Source material:
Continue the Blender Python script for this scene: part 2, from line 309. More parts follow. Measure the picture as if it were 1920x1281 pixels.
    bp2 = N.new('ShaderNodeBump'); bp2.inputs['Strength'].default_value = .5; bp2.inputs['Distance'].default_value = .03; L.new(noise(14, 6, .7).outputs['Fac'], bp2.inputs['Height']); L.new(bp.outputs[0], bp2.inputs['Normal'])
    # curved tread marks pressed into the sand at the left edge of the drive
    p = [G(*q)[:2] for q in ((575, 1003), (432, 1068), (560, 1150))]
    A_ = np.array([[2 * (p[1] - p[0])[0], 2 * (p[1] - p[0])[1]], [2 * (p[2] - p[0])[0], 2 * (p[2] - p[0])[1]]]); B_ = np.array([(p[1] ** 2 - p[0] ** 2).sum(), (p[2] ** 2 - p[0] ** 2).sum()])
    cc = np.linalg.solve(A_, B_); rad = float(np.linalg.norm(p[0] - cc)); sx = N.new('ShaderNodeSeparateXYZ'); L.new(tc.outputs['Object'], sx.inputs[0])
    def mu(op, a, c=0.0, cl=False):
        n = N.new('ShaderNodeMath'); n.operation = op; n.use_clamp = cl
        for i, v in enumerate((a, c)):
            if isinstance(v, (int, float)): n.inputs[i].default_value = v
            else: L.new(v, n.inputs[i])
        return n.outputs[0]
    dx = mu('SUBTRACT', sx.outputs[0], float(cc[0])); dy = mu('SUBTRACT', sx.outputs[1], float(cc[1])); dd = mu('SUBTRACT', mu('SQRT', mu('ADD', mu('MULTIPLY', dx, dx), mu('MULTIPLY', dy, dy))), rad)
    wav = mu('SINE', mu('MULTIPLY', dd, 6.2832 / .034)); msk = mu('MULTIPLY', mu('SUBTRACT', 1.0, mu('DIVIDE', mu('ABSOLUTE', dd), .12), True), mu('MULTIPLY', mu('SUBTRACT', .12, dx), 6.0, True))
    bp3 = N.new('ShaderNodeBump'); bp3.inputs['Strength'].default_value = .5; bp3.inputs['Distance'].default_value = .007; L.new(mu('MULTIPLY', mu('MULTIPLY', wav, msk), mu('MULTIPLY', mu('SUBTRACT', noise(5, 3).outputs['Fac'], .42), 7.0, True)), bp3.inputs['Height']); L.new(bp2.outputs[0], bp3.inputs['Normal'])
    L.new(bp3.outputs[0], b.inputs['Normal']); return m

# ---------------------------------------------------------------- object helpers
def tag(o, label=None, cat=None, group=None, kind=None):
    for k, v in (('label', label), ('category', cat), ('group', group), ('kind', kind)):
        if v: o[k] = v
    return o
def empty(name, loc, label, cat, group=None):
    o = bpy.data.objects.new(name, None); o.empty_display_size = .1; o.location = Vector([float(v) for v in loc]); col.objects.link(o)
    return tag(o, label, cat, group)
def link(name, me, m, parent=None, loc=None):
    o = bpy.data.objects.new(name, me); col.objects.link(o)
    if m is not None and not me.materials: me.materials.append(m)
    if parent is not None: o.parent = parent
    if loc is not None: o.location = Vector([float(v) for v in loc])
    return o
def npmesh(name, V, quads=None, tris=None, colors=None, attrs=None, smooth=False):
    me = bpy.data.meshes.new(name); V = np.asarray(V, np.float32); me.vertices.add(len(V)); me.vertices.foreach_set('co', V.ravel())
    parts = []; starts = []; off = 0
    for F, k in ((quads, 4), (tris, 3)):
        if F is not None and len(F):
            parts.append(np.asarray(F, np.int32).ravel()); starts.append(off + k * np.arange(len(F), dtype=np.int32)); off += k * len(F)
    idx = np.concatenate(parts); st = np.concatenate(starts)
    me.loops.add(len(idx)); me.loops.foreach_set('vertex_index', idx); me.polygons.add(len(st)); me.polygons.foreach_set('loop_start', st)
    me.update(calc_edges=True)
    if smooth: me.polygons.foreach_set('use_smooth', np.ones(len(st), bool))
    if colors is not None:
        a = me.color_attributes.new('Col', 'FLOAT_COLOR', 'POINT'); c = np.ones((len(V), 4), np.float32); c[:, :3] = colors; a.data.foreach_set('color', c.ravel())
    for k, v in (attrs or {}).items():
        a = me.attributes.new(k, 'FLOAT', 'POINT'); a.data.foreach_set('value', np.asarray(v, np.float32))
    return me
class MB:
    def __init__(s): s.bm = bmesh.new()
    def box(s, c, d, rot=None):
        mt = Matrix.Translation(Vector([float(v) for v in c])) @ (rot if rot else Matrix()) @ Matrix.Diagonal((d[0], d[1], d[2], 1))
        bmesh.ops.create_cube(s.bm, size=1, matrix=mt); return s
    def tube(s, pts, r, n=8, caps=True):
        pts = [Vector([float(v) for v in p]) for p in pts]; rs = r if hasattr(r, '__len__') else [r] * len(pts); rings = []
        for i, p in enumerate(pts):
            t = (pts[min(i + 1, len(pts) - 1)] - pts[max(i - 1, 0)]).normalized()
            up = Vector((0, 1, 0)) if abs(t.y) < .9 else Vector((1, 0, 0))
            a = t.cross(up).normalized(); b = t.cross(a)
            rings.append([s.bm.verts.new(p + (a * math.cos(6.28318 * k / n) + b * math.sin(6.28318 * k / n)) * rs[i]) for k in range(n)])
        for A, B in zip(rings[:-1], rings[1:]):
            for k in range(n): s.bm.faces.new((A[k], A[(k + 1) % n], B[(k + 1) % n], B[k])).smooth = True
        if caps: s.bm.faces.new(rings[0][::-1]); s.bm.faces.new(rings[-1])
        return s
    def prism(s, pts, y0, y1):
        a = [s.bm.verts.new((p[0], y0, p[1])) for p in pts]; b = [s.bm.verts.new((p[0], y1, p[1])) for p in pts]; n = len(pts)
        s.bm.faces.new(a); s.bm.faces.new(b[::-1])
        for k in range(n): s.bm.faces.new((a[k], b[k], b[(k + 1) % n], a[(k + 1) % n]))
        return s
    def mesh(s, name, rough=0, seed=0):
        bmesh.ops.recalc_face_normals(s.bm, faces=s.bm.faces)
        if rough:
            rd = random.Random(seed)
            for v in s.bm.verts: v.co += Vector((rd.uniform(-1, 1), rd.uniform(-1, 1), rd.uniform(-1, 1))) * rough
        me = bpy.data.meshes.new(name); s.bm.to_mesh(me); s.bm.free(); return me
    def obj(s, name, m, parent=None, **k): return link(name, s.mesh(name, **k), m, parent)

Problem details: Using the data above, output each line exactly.

Answer to this task:
Continue the Blender Python script for this scene: part 2, from line 309. More parts follow. Measure the picture as if it were 1920x1281 pixels.
    bp2 = N.new('ShaderNodeBump'); bp2.inputs['Strength'].default_value = .5; bp2.inputs['Distance'].default_value = .03; L.new(noise(14, 6, .7).outputs['Fac'], bp2.inputs['Height']); L.new(bp.outputs[0], bp2.inputs['Normal'])
    # curved tread marks pressed into the sand at the left edge of the drive
    p = [G(*q)[:2] for q in ((575, 1003), (432, 1068), (560, 1150))]
    A_ = np.array([[2 * (p[1] - p[0])[0], 2 * (p[1] - p[0])[1]], [2 * (p[2] - p[0])[0], 2 * (p[2] - p[0])[1]]]); B_ = np.array([(p[1] ** 2 - p[0] ** 2).sum(), (p[2] ** 2 - p[0] ** 2).sum()])
    cc = np.linalg.solve(A_, B_); rad = float(np.linalg.norm(p[0] - cc)); sx = N.new('ShaderNodeSeparateXYZ'); L.new(tc.outputs['Object'], sx.inputs[0])
    def mu(op, a, c=0.0, cl=False):
        n = N.new('ShaderNodeMath'); n.operation = op; n.use_clamp = cl
        for i, v in enumerate((a, c)):
            if isinstance(v, (int, float)): n.inputs[i].default_value = v
            else: L.new(v, n.inputs[i])
        return n.outputs[0]
    dx = mu('SUBTRACT', sx.outputs[0], float(cc[0])); dy = mu('SUBTRACT', sx.outputs[1], float(cc[1])); dd = mu('SUBTRACT', mu('SQRT', mu('ADD', mu('MULTIPLY', dx, dx), mu('MULTIPLY', dy, dy))), rad)
    wav = mu('SINE', mu('MULTIPLY', dd, 6.2832 / .034)); msk = mu('MULTIPLY', mu('SUBTRACT', 1.0, mu('DIVIDE', mu('ABSOLUTE', dd), .12), True), mu('MULTIPLY', mu('SUBTRACT', .12, dx), 6.0, True))
    bp3 = N.new('ShaderNodeBump'); bp3.inputs['Strength'].default_value = .5; bp3.inputs['Distance'].default_value = .007; L.new(mu('MULTIPLY', mu('MULTIPLY', wav, msk), mu('MULTIPLY', mu('SUBTRACT', noise(5, 3).outputs['Fac'], .42), 7.0, True)), bp3.inputs['Height']); L.new(bp2.outputs[0], bp3.inputs['Normal'])
    L.new(bp3.outputs[0], b.inputs['Normal']); return m

# ---------------------------------------------------------------- object helpers
def tag(o, label=None, cat=None, group=None, kind=None):
    for k, v in (('label', label), ('category', cat), ('group', group), ('kind', kind)):
        if v: o[k] = v
    return o
def empty(name, loc, label, cat, group=None):
    o = bpy.data.objects.new(name, None); o.empty_display_size = .1; o.location = Vector([float(v) for v in loc]); col.objects.link(o)
    return tag(o, label, cat, group)
def link(name, me, m, parent=None, loc=None):
    o = bpy.data.objects.new(name, me); col.objects.link(o)
    if m is not None and not me.materials: me.materials.append(m)
    if parent is not None: o.parent = parent
    if loc is not None: o.location = Vector([float(v) for v in loc])
    return o
def npmesh(name, V, quads=None, tris=None, colors=None, attrs=None, smooth=False):
    me = bpy.data.meshes.new(name); V = np.asarray(V, np.float32); me.vertices.add(len(V)); me.vertices.foreach_set('co', V.ravel())
    parts = []; starts = []; off = 0
    for F, k in ((quads, 4), (tris, 3)):
        if F is not None and len(F):
            parts.append(np.asarray(F, np.int32).ravel()); starts.append(off + k * np.arange(len(F), dtype=np.int32)); off += k * len(F)
    idx = np.concatenate(parts); st = np.concatenate(starts)
    me.loops.add(len(idx)); me.loops.foreach_set('vertex_index', idx); me.polygons.add(len(st)); me.polygons.foreach_set('loop_start', st)
    me.update(calc_edges=True)
    if smooth: me.polygons.foreach_set('use_smooth', np.ones(len(st), bool))
    if colors is not None:
        a = me.color_attributes.new('Col', 'FLOAT_COLOR', 'POINT'); c = np.ones((len(V), 4), np.float32); c[:, :3] = colors; a.data.foreach_set('color', c.ravel())
    for k, v in (attrs or {}).items():
        a = me.attributes.new(k, 'FLOAT', 'POINT'); a.data.foreach_set('value', np.asarray(v, np.float32))
    return me
class MB:
    def __init__(s): s.bm = bmesh.new()
    def box(s, c, d, rot=None):
        mt = Matrix.Translation(Vector([float(v) for v in c])) @ (rot if rot else Matrix()) @ Matrix.Diagonal((d[0], d[1], d[2], 1))
        bmesh.ops.create_cube(s.bm, size=1, matrix=mt); return s
    def tube(s, pts, r, n=8, caps=True):
        pts = [Vector([float(v) for v in p]) for p in pts]; rs = r if hasattr(r, '__len__') else [r] * len(pts); rings = []
        for i, p in enumerate(pts):
            t = (pts[min(i + 1, len(pts) - 1)] - pts[max(i - 1, 0)]).normalized()
            up = Vector((0, 1, 0)) if abs(t.y) < .9 else Vector((1, 0, 0))
            a = t.cross(up).normalized(); b = t.cross(a)
            rings.append([s.bm.verts.new(p + (a * math.cos(6.28318 * k / n) + b * math.sin(6.28318 * k / n)) * rs[i]) for k in range(n)])
        for A, B in zip(rings[:-1], rings[1:]):
            for k in range(n): s.bm.faces.new((A[k], A[(k + 1) % n], B[(k + 1) % n], B[k])).smooth = True
        if caps: s.bm.faces.new(rings[0][::-1]); s.bm.faces.new(rings[-1])
        return s
    def prism(s, pts, y0, y1):
        a = [s.bm.verts.new((p[0], y0, p[1])) for p in pts]; b = [s.bm.verts.new((p[0], y1, p[1])) for p in pts]; n = len(pts)
        s.bm.faces.new(a); s.bm.faces.new(b[::-1])
        for k in range(n): s.bm.faces.new((a[k], b[k], b[(k + 1) % n], a[(k + 1) % n]))
        return s
    def mesh(s, name, rough=0, seed=0):
        bmesh.ops.recalc_face_normals(s.bm, faces=s.bm.faces)
        if rough:
            rd = random.Random(seed)
            for v in s.bm.verts: v.co += Vector((rd.uniform(-1, 1), rd.uniform(-1, 1), rd.uniform(-1, 1))) * rough
        me = bpy.data.meshes.new(name); s.bm.to_mesh(me); s.bm.free(); return me
    def obj(s, name, m, parent=None, **k): return link(name, s.mesh(name, **k), m, parent)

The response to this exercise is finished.